Almost impossible to overstate...
Elvis, Beatles and Dylan fans might be wont to disagree, but there's a compelling argument that their 1967 debut The Velvet Underground And Nico is the single most influential album in rock history. Certainly, it's hard to think of another record that altered the sound and vocabulary of rock so dramatically, that shifted its parameters so far at a stroke.

Vast tranches of subsequent pop music exist entirely in its shadow: it's possible that glam rock, punk, and everything that comes loosely bracketed under the terms indie and alt-rock might have happened without it, but it's hard to see how.
... but let's give it a go anyway.

Rolling Stone also really, really rates that 'and Nico' album:
"Produced" by Warhol and met with total commercial indifference when it was released in early 1967, VU’s debut The Velvet Underground & Nico stands as a landmark on par with the Beatles' Sgt. Pepper's Lonely Hearts Club Band and Bob Dylan's Blonde On Blonde. Reed's matter-of-fact descriptions of New York’s bohemian demimonde, rife with allusions to drugs and S&M, pushed beyond even the Rolling Stones’ darkest moments, while the heavy doses of distortion and noise for its own sake revolutionized rock guitar.
Oddly, last year Rolling Stone was able to think of twelve better albums when compiling its greatest albums of all times.
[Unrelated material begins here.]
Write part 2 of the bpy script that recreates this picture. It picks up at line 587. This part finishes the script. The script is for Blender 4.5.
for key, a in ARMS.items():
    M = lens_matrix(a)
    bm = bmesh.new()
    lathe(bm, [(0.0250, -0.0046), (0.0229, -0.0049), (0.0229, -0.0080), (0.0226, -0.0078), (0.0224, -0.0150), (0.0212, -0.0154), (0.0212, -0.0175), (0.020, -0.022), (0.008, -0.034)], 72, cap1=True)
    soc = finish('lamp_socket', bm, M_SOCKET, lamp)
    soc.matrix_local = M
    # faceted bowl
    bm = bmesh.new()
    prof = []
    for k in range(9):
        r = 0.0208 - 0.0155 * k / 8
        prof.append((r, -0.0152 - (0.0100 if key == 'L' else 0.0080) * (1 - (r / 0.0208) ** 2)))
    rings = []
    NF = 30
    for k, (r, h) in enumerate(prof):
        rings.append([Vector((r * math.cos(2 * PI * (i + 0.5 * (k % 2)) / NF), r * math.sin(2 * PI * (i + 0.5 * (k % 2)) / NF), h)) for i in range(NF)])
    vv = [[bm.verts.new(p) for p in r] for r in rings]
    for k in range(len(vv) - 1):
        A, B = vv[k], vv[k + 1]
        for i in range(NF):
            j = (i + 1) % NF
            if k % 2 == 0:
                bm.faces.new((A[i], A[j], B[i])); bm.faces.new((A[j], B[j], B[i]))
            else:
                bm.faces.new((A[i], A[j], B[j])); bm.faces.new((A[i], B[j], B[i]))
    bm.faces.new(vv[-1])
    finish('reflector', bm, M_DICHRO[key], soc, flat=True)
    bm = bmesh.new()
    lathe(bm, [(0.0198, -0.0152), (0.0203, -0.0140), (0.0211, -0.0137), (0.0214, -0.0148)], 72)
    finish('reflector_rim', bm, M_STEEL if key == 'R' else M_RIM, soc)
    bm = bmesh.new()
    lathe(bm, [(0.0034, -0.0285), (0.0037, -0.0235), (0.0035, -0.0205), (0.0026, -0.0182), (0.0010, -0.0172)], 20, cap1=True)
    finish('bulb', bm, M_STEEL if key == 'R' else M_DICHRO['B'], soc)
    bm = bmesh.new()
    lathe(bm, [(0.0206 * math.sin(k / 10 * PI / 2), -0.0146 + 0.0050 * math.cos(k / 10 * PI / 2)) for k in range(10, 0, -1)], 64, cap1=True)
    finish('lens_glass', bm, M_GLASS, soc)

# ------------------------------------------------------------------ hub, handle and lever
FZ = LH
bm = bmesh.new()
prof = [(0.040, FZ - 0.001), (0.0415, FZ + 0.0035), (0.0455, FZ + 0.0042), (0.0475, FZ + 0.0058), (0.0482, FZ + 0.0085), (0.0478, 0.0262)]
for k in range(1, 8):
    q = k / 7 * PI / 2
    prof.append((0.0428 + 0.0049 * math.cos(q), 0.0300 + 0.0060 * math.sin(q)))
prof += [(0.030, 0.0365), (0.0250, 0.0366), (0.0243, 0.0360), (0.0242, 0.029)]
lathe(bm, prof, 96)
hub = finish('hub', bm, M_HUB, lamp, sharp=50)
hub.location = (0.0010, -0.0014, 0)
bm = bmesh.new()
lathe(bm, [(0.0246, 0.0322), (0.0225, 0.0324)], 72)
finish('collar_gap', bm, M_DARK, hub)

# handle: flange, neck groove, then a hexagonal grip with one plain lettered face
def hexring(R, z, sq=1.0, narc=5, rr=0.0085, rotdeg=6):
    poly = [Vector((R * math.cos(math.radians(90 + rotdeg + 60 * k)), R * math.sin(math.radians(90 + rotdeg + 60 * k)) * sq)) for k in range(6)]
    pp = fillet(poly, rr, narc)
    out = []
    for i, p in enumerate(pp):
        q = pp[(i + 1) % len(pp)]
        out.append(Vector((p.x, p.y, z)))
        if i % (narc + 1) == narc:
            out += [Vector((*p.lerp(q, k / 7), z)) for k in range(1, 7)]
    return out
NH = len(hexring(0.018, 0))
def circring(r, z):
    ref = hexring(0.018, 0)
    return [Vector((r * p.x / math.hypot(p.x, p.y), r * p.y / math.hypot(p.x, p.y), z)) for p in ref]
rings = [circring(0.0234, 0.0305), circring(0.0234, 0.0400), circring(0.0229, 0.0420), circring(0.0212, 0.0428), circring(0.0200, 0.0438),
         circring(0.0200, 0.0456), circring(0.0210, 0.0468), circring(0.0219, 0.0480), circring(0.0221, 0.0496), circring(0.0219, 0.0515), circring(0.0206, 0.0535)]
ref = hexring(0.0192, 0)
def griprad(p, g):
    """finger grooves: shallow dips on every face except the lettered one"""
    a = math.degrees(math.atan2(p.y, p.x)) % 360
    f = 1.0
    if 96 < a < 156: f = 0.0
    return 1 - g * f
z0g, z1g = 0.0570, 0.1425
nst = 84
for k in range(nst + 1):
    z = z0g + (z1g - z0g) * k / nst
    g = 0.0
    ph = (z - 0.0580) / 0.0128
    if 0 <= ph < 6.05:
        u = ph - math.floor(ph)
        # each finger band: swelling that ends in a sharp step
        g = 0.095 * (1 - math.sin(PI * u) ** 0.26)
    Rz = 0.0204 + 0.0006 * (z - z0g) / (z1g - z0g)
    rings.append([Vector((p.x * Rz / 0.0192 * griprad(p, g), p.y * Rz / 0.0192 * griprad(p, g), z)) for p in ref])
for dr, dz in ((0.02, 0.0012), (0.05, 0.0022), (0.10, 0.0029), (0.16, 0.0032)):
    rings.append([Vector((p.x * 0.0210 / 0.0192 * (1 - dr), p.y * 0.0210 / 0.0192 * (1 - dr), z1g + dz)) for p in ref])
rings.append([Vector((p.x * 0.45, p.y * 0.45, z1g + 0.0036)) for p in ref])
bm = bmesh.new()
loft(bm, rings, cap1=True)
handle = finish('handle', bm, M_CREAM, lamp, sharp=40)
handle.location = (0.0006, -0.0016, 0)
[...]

But of course Reed hadn't just died at that point. (It did allow it was bit better than Abbey Road, although not as good as Rubber Soul, and nowhere near Sgt Peppper.)

So, a lot of use of the word "dark", quite a bit about sex, a sudden elevation from 'fairly influential' to 'pretty sure he invented music, if not metal and also machines'. Reed always was a difficult person to nail down without breaking out Capstan-strength cliche.

The award for the worst piece of writing on the day of his death, though, must go to, in its rugby league coverage:
Tenuous links to the World Cup
Lou Reed's death was felt by distant relative (we think) Jack Reed. The Brisbane and England centre (Jack, not Lou) was ruled out of the World Cup due to injury.
Even allowing for the admission of a tenuous link in the headline, that makes no sense at all.